WHAT YOU HAVE TO DO :: Exactly the lines from the start of the data below through the line that contains "sin, cos = math.sin, math.cos" are to be copied, with pictures left out.

DATASET EXTRACT ::
::::::::

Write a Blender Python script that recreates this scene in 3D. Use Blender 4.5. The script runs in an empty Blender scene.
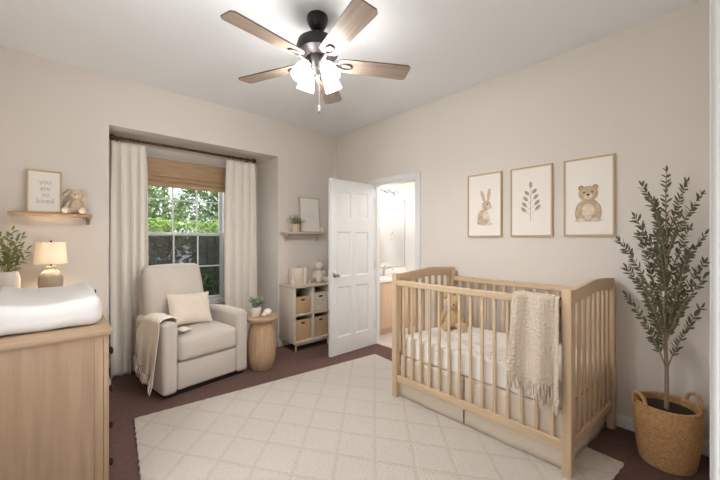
import bpy, math, random
from mathutils import Vector, Matrix, Euler
S = bpy.context.scene
COL = S.collection
PI = math.pi
R = math.radians
sin, cos = math.sin, math.cos

# ------------------------------------------------------------------ geometry helpers
def lin(a, b, n):
    return [a + (b - a) * i / n for i in range(n + 1)]

def srgb(*c):
    return tuple(((x / 255) / 12.92 if x / 255 <= .04045 else ((x / 255 + .055) / 1.055) ** 2.4) for x in c)

class MB:
    def __init__(s):
        s.v, s.f, s.m = [], [], []

    def add(s, vs, fs, mi=0, M=None):
        b = len(s.v)
        s.v.extend([(M @ Vector(p))[:] if M is not None else tuple(p) for p in vs])
        s.f.extend([tuple(i + b for i in f) for f in fs])
        s.m.extend([mi] * len(fs))
        return s

    def rb(s, x0, x1, y0, y1, z0, z1, r=.003, rs=1, inner=1, deform=None, M=None, mi=0):
        """box with rounded edges"""
        c = ((x0 + x1) / 2, (y0 + y1) / 2, (z0 + z1) / 2)
        h = (abs(x1 - x0) / 2, abs(y1 - y0) / 2, abs(z1 - z0) / 2)
        r = min(r, *[q * .98 for q in h])
        ax = []
        for k in range(3):
            i = h[k] - r
            arc = [i + r * math.tan(PI / 4 * j / rs) for j in range(rs + 1)]
            mid = lin(-i, i, inner)
            ax.append([-q for q in reversed(arc)] + mid[1:-1] + arc)
        idx, vs, fs = {}, [], []

        def vert(p):
            q = [max(-(h[k] - r), min(h[k] - r, p[k])) for k in range(3)]
            d = Vector([p[k] - q[k] for k in range(3)])
            d = d.normalized() * r if d.length > 1e-9 else d
            w = [q[k] + d[k] for k in range(3)]
            key = tuple(round(t, 6) for t in w)
            if key not in idx:
                idx[key] = len(vs)
                u = tuple(w[k] / h[k] for k in range(3))
                if deform:
                    w = deform(w, u)
                vs.append((w[0] + c[0], w[1] + c[1], w[2] + c[2]))
            return idx[key]
        for k in range(3):
            a, b = (k + 1) % 3, (k + 2) % 3
            for sg in (-1, 1):
                for i in range(len(ax[a]) - 1):
                    for j in range(len(ax[b]) - 1):
                        quad = []
                        for (ii, jj) in ((i, j), (i + 1, j), (i + 1, j + 1), (i, j + 1)):
                            p = [0, 0, 0]
                            p[k], p[a], p[b] = sg * h[k], ax[a][ii], ax[b][jj]
                            quad.append(vert(p))
                        if len(set(quad)) < 3:
                            continue
                        quad = list(dict.fromkeys(quad))
                        fs.append(quad if sg > 0 else quad[::-1])
        return s.add(vs, fs, mi, M)

    def bx(s, x0, x1, y0, y1, z0, z1, M=None, mi=0):
        vs = [(x, y, z) for x in (x0, x1) for y in (y0, y1) for z in (z0, z1)]
        fs = [(0, 1, 3, 2), (4, 6, 7, 5), (0, 4, 5, 1), (2, 3, 7, 6), (0, 2, 6, 4), (1, 5, 7, 3)]
        return s.add(vs, fs, mi, M)

    def tube(s, pts, r, seg=10, caps=True, M=None, mi=0):
        pts = [Vector(p) for p in pts]
        n = len(pts)
        rr = r if isinstance(r, (list, tuple)) else [r] * n
        t0 = (pts[1] - pts[0]).normalized()
        nrm = t0.orthogonal().normalized()
        vs, fs = [], []
        for i, p in enumerate(pts):
            t = (pts[min(i + 1, n - 1)] - pts[max(i - 1, 0)]).normalized()
            nrm = (nrm - t * nrm.dot(t))
            nrm = nrm.normalized() if nrm.length > 1e-6 else t.orthogonal().normalized()
            b = t.cross(nrm)
            for k in range(seg):
                a = 2 * PI * k / seg
                vs.append(p + (nrm * cos(a) + b * sin(a)) * rr[i])
        for i in range(n - 1):
            for k in range(seg):
                k2 = (k + 1) % seg
                fs.append((i * seg + k, i * seg + k2, (i + 1) * seg + k2, (i + 1) * seg + k))
        if caps:
            fs.append(tuple(range(seg))[::-1])
            fs.append(tuple(range((n - 1) * seg, n * seg)))
        return s.add(vs, fs, mi, M)

    def lathe(s, prof, seg=32, c=(0, 0, 0), M=None, mi=0, rf=None, sy=1.0):
        vs, fs, rings = [], [], []
        for (r, z) in prof:
            if r < 1e-6:
                rings.append([len(vs)] * seg)
                vs.append((c[0], c[1], c[2] + z))
            else:
                st = len(vs)
                for k in range(seg):
                    a = 2 * PI * k / seg
                    q = r * (rf(a, z) if rf else 1)
                    vs.append((c[0] + q * cos(a), c[1] + q * sin(a) * sy, c[2] + z))
                rings.append(list(range(st, st + seg)))
        for A, B in zip(rings, rings[1:]):
            for k in range(seg):
                k2 = (k + 1) % seg
                f = list(dict.fromkeys((A[k], A[k2], B[k2], B[k])))
                if len(f) >= 3:
                    fs.append(f)
        return s.add(vs, fs, mi, M)

    def ell(s, c, rad, rot=(0, 0, 0), seg=20, rings=12, M=None, mi=0, fn=None):
        E = Matrix.Translation(c) @ Euler(rot).to_matrix().to_4x4()
        vs, fs = [(0, 0, rad[2])], []
        for i in range(1, rings):
            a = PI * i / rings
            for k in range(seg):
                b = 2 * PI * k / seg
                vs.append((rad[0] * sin(a) * cos(b), rad[1] * sin(a) * sin(b), rad[2] * cos(a)))
        vs.append((0, 0, -rad[2]))
        if fn:
            vs = [fn(v) for v in vs]
        for k in range(seg):
            k2 = (k + 1) % seg
            fs.append((0, 1 + k, 1 + k2))
            for i in range(rings - 2):
                q = 1 + i * seg
                fs.append((q + k, q + seg + k, q + seg + k2, q + k2))
            q = 1 + (rings - 2) * seg
            fs.append((len(vs) - 1, q + k2, q + k))
        return s.add(vs, fs, mi, (M @ E) if M is not None else E)

    def prism(s, poly, to3, mi=0, M=None):
        """poly: list of 2d points; to3(u, v, side) -> 3d point, side 0 or 1"""
        n = len(poly)
        vs = [to3(u, v, 0) for u, v in poly] + [to3(u, v, 1) for u, v in poly]
        fs = [tuple(range(n))[::-1], tuple(range(n, 2 * n))]
        fs += [(i, (i + 1) % n, n + (i + 1) % n, n + i) for i in range(n)]
        return s.add(vs, fs, mi, M)

    def grid(s, nu, nv, fn, mi=0, M=None):
        vs = [fn(i / nu, j / nv) for i in range(nu + 1) for j in range(nv + 1)]
        w = nv + 1
        fs = [(i * w + j, (i + 1) * w + j, (i + 1) * w + j + 1, i * w + j + 1) for i in range(nu) for j in range(nv)]
        return s.add(vs, fs, mi, M)

    def leaf(s, p, d, n, L, W, bend=.15, mi=0, k=4):
        """a thin pointed leaf blade from p along d, folded a little along its midrib"""
        p, d, n = Vector(p), Vector(d).normalized(), Vector(n)
        n = (n - d * n.dot(d))
        n = n.normalized() if n.length > 1e-5 else d.orthogonal().normalized()
        sd = d.cross(n)
        vs, fs = [], []
        for i in range(k + 1):
            t = i / k
            w = W * .5 * (sin(PI * min(1, t * .93 + .07)) ** .8 if t < 1 else 0) + W * .02
            q = p + d * L * t - n * bend * L * t * t
            vs += [q - sd * w + n * w * .3, q, q + sd * w + n * w * .3]
        for i in range(k):
            a = i * 3
            fs += [(a, a + 1, a + 4, a + 3), (a + 1, a + 2, a + 5, a + 4)]
        return s.add(vs, fs, mi)

    def build(s, name, mats, parent=None, sharp=35, loc=None):
        me = bpy.data.meshes.new(name)
        me.from_pydata(s.v, [], s.f)
        for m in (mats if isinstance(mats, (list, tuple)) else [mats]):
            me.materials.append(m)
        me.polygons.foreach_set('material_index', s.m)
        me.polygons.foreach_set('use_smooth', [True] * len(me.polygons))
        me.update()
        try:
            me.set_sharp_from_angle(angle=R(sharp))
        except Exception:
            pass
        o = bpy.data.objects.new(name, me)
        COL.objects.link(o)
        if parent:
            o.parent = parent
        if loc:
            o.location = loc
        return o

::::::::

THE COMPLETED TASK ::
Write a Blender Python script that recreates this scene in 3D. Use Blender 4.5. The script runs in an empty Blender scene.
import bpy, math, random
from mathutils import Vector, Matrix, Euler
S = bpy.context.scene
COL = S.collection
PI = math.pi
R = math.radians
sin, cos = math.sin, math.cos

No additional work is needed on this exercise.